[Rows from a 3D scene dataset]
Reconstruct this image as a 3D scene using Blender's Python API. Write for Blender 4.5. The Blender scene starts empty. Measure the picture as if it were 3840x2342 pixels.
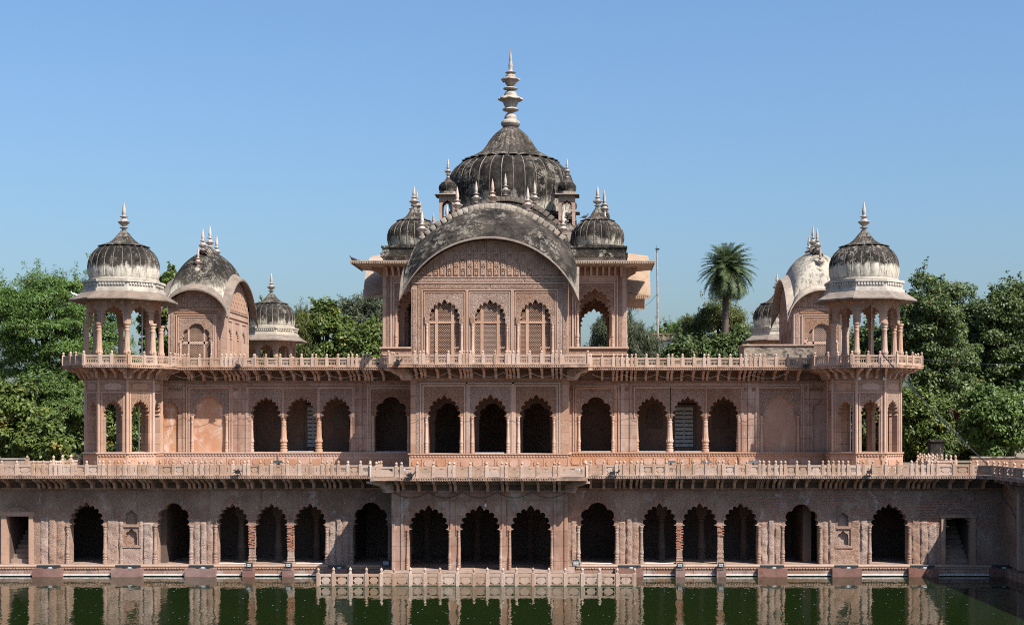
import bpy, math, random
import numpy as np
from mathutils import Vector, Matrix
from mathutils.geometry import tessellate_polygon

# ------------------------------------------------------------------ camera, sky, sun, exposure
SC = bpy.context.scene
F, XV, YH, CH = 5400.0, 2195.0, 1600.0, 7.1      # focal length (px), vanishing point (px), eye height (m)
cam_d = bpy.data.cameras.new('camera'); cam = bpy.data.objects.new('camera', cam_d)
SC.collection.objects.link(cam); SC.camera = cam
cam.location = (0, 0, CH); cam.rotation_euler = (math.radians(90), 0, 0)
cam_d.sensor_fit = 'HORIZONTAL'; cam_d.sensor_width = 36.0
cam_d.lens = F / 3840 * 36
cam_d.shift_x = (1920 - XV) / 3840
cam_d.shift_y = (YH - 1171) / 3840
cam_d.clip_start = 0.5; cam_d.clip_end = 6000

SUN = Vector((0.62, -0.55, 1.0)).normalized()
world = bpy.data.worlds.new('World'); SC.world = world; world.use_nodes = True
wn = world.node_tree
sky = wn.nodes.new('ShaderNodeTexSky'); sky.sky_type = 'NISHITA'; sky.sun_disc = False
sky.sun_elevation = math.asin(SUN.z); sky.sun_rotation = math.atan2(SUN.x, SUN.y)
sky.altitude = 200; sky.air_density = 1.4; sky.dust_density = 3.0; sky.ozone_density = 10.0
wn.links.new(sky.outputs[0], wn.nodes['Background'].inputs[0])
wn.nodes['Background'].inputs[1].default_value = 0.0855
sun_d = bpy.data.lights.new('sun', 'SUN'); sun_d.energy = 5.0; sun_d.angle = math.radians(0.53)
sun_d.color = (1.0, 0.955, 0.88)
sun = bpy.data.objects.new('sun', sun_d); SC.collection.objects.link(sun)
sun.rotation_euler = SUN.to_track_quat('Z', 'Y').to_euler(); sun.location = (60, -40, 90)
SC.view_settings.view_transform = 'Standard'; SC.view_settings.look = 'None'
SC.view_settings.exposure = 1.0; SC.view_settings.gamma = 1.0
SC.view_settings.use_curve_mapping = False
SC.cycles.max_bounces = 5; SC.cycles.diffuse_bounces = 3; SC.cycles.glossy_bounces = 3
SC.cycles.transmission_bounces = 3; SC.cycles.transparent_max_bounces = 6
SC.cycles.sample_clamp_indirect = 4.0
SC.cycles.filter_width = 1.05; SC.cycles.use_denoising = False
SC.cycles.use_adaptive_sampling = False

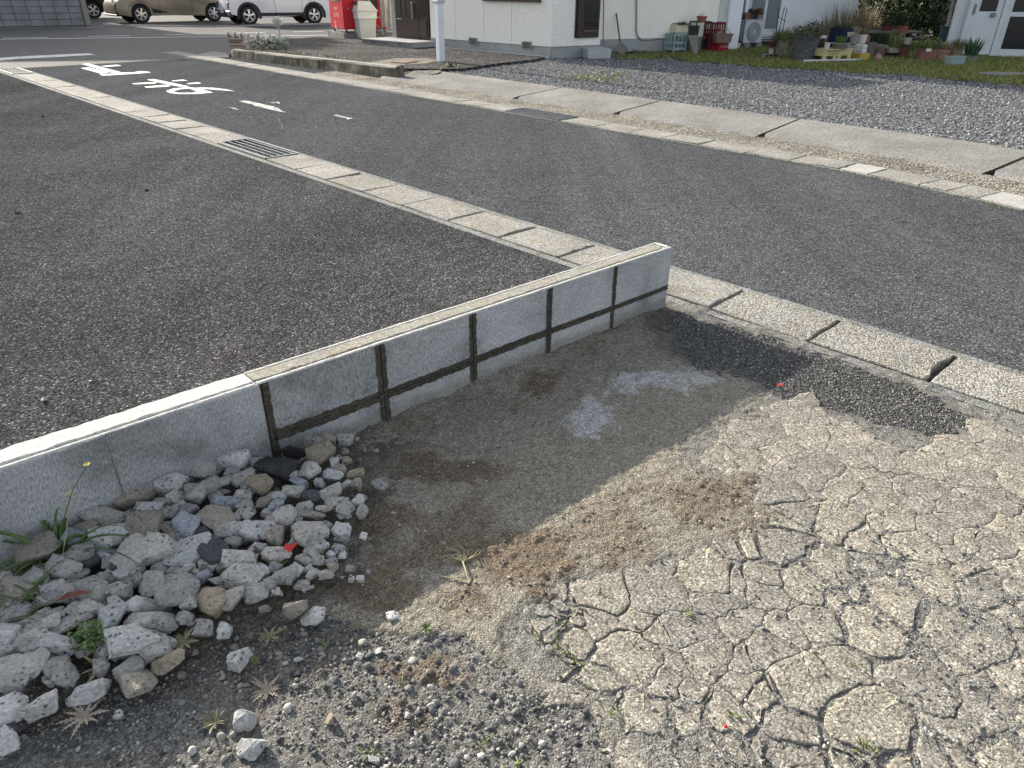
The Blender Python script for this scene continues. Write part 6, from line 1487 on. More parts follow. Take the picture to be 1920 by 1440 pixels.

PROBLEM STATEMENT:
Search the data above for the word "this", then gather each line in which it appears.

EXERCISE SOLUTION:
Reconstruct this image as a 3D scene using Blender's Python API. Write for Blender 4.5. The Blender scene starts empty. Measure the picture as if it were 3840x2342 pixels.
The Blender Python script for this scene continues. Write part 6, from line 1487 on. More parts follow. Take the picture to be 1920 by 1440 pixels.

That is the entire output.